Toplumcu Gerçekçilik Akımı ve Yazarları
Marksist estetiğin ikinci devresi Toplumcu-gerçekçilik olarak bilinir. 1934’teki Sovyet Yazarlar Birliği Kongresi’nde kararlaştırılan bazı ölçütler bu anlayışın içeriğini belirlemiştir. Sanatçıdan sosyalist devrime hizmet etmesini isteyen toplumcu anlayış ile bir edebiyat kurması istenmiştir. Toplumcu-gerçekçilik Türk edebiyatını da etkilemiş, 1930’lu yıllardan itibaren toplumcu edebiyatla ilgili çeşitli konular tartışılmıştır. Bu tartışmalar daha çok sanat ve sanatçının toplumsal görevi konuları üzerinde yoğunlaşmıştır. Türk yazar ve eleştirmenlerinin Marksist estetikle ilgili kuramsal bilgilerinin yetersiz oluşu yüzünde konu daha çok halkçılık kavramı ekseninde ele alınmıştır. Türk yazarları Halka dönük edebiyatı toplumculuk olarak yorumlamışlardır.
1950’den sonra köy enstitüsü çıkışlı yazarlarla yaygınlaşan "köy romanı" bu dönemden sonra sosyalist düşüncenin etkisiyle ideolojik bir yön kazanarak gelişmeye devam etmiştir. Bu etki 1960’lı ve 1970’li yıllarda da devam etmiştir.
Eşitlik fikrinin vurgulandığı toplumcu gerçekçi romanlarının önemli temalarından biri sınıf farkıdır. Yazarlar özellikle köylerdeki toprak kavgaları, ağa-köylü, zengin-fakir, güçlü-güçsüz, öğretmen-imam çatışmalarını, köyden kente göç ve sonuçları, dar gelirlinin sorunları ve geçim mücadelesi gibi konuları son derece içten ve realist bir biçimde işlemişlerdir. Dönemlerinin siyasal, toplumsal gelişmeleri eserlerde yer bulmuştur.
Toplumsal ya da bir diğer deyişle toplumcu gerçekçi yazarlar Anadolu köy ve kasabalarının gerçeklerini, sorunlarını tüm gerçeklikleriyle gözler önüne sermişlerdir.

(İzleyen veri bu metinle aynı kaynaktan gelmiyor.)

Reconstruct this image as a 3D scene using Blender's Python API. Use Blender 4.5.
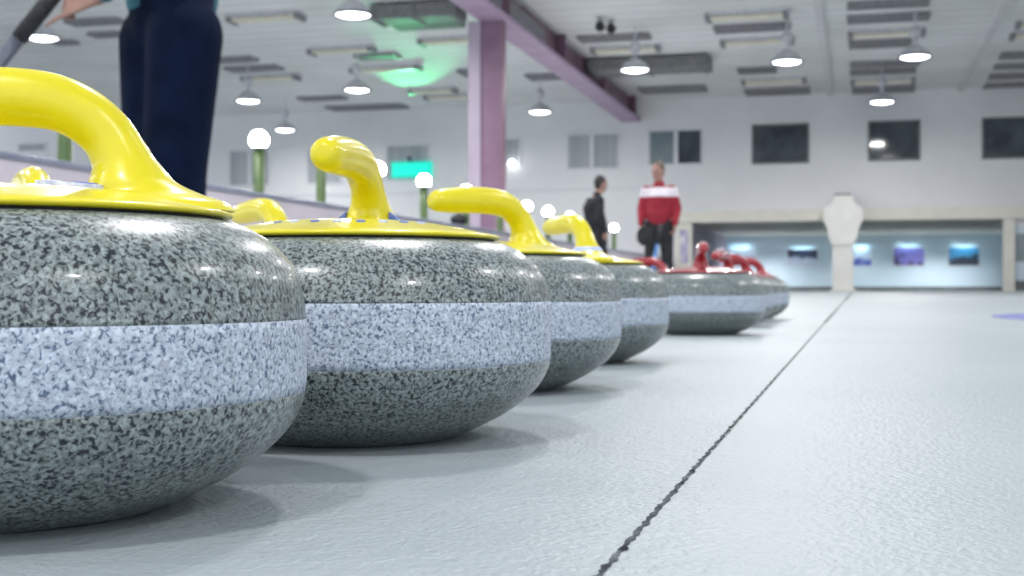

Sadri Ertem, Sabahattin Ali, R. Enis, Samim Kocagöz, Kemal Tahir, Yaşar Kemal, Oktay Akbal, Cahit Beğenç, Rakım Çalapala, Cevat Şakir Kabaağaçlı, Orhan Hançerlioğlu, Hikmet Erhan Bener, Refik Erduran, Nazım Hikmet, Kemal Bilbaşar, Aziz Nesin, Orhan Kemal, Fakir Baykurt, İlhan Tarus gibi birçok yazar toplumcu gerçekçi çizgide eserler vermiş yazarlar arasında yer alır.